Although working on games has been fun. But during the last weeks I've learned why Unity3D, version 3.4, is disgusting. Now you're going to hear about several gimmicks and stupid practices I wouldn't want to see anywhere again from now on.

In the knees of the Windows&Mac

Although Unity3D can publish to any platform, it's editor only works in Windows and Mac. I hate using Windows and I don't own a Mac, so I used teamviewer to connect to my friend's machine. He was watching on his seat while I were writing. This removed the need for version control and made it otherwise easier to explain things to my friend.

To be fair, they are the two major platforms even today. But I would rather bite my leg than use anything else than Linux for developing any kind of software.

Update: As of 2015, Unity3D editor is available for Linux as well. You can fetch it from unity3d blog & forums.

Collaboration has been improved as well. Unity3D teams provide collaboration tools for small teams, and if you don't like that offering, you can use external version control.

Wants to clutter your mind with useless crap

Unity's editor opens full of small buttons and widgets like a jetliner cockpit. When you create a new project, it asks you which modules you want as if it mattered before the project was created. When presented to such environment, it's easy to lose the direction.

I prefer clean, minimal interfaces for everything. Having too many controls irrelevant to what I am doing at the moment will just slow me down and reduces my feeling of being in control. The first time I ran the Unity3D, I just added a box, ran the thing, saw the box falling, then quit the editor as I was clueless from where to continue.

Inside the Golden jail

After you've started a new project, it pounds up with an empty scene graph open in an editor. It's common for the developers to write their own editors. When they do so, the editor the Unity3D provides seem to become entirely useless. You simply do not seem to have control to which pieces of Unity3D you choose to use.

It's a similar problem what modern javascript developers meet with HTML today. The problem is that Unity3D is a framework. Instead of a blank page you could write commands to, you're getting some marvellous small universe where you can put your stuff into. Even if it works, some of that framework below always ends up being an useless appendix.

Scene-Object-Component -hierarchy

Unity3D insists that scripts you write are components. Components attach to objects, and the objects belong to a scene or prefab. Aside being useless and inefficient for many games, it doesn't make much sense to me.

Scripts about never affect just one object.

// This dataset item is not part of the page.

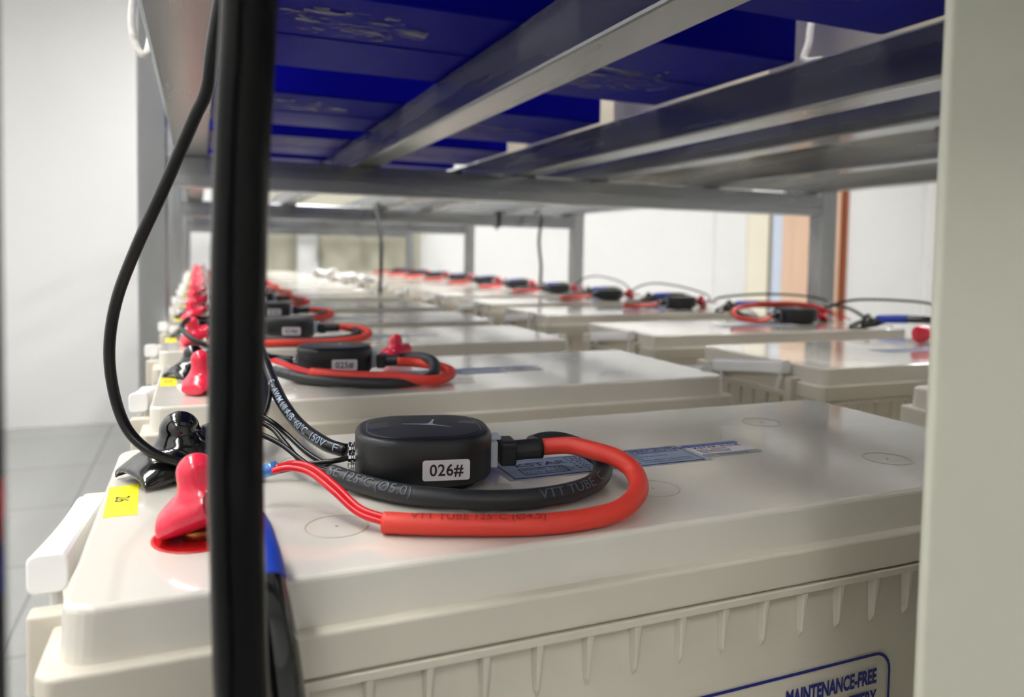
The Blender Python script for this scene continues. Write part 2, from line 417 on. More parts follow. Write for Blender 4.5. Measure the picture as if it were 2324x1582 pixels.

Sometimes they do not affect an object at all. It's very common to have a GameMaster in your Unity3D scene - an empty object that does serve none other purpose than hold the major scripts in the game.

To make it worse, Unity3D bolts the script component, name of the script and the class in the script together. The script must have the same name as the class, and you refer to a script in each component. It reinforces the beginning programmer misconception that an instance or object in programming means for the object in the scene. More useful abstract meanings behind objects may end up unused. Besides, the code doesn't end up into files reasonably, but by the subject they inhabit.

Lack of OpenGL API

OpenGL is the true industry standard for real time rasterizing, because it's available to any vendor and not for just those who Windows everything. Sony, Valve, and even that astray Nintendo all use some version of OpenGL in their platforms. It's not always working to the spec, but it's there.

Because OpenGL is everywhere, it is one of those things that are portable. You could always have it included. For example we have WebGL in browsers because it can be supported anywhere.

Unity3D does not provide portable OpenGL API of any kind. If you want to provide graphics to several platforms at once, you're either using default, limited Unity3D, or you are on your own.

Static typing and C sharp

C# is Microsoft's answer to java, and java itself is an awful language. I have a fresh post where I reason why static typing is stupid.

It's not entirely bad though

I used to think that Unity3D sucks. Well it turns out I was right all along! There are things that I can stick to.

There's something nice about Unity3D I like. It lets people with no programming experience to start with game development. It's easy to learn how to script up simple behaviours. There are lot of pre-written behaviors that are easy to reuse. That allows people to learn programming while they're writing their game. Anything that does such thing, can't be entirely bad.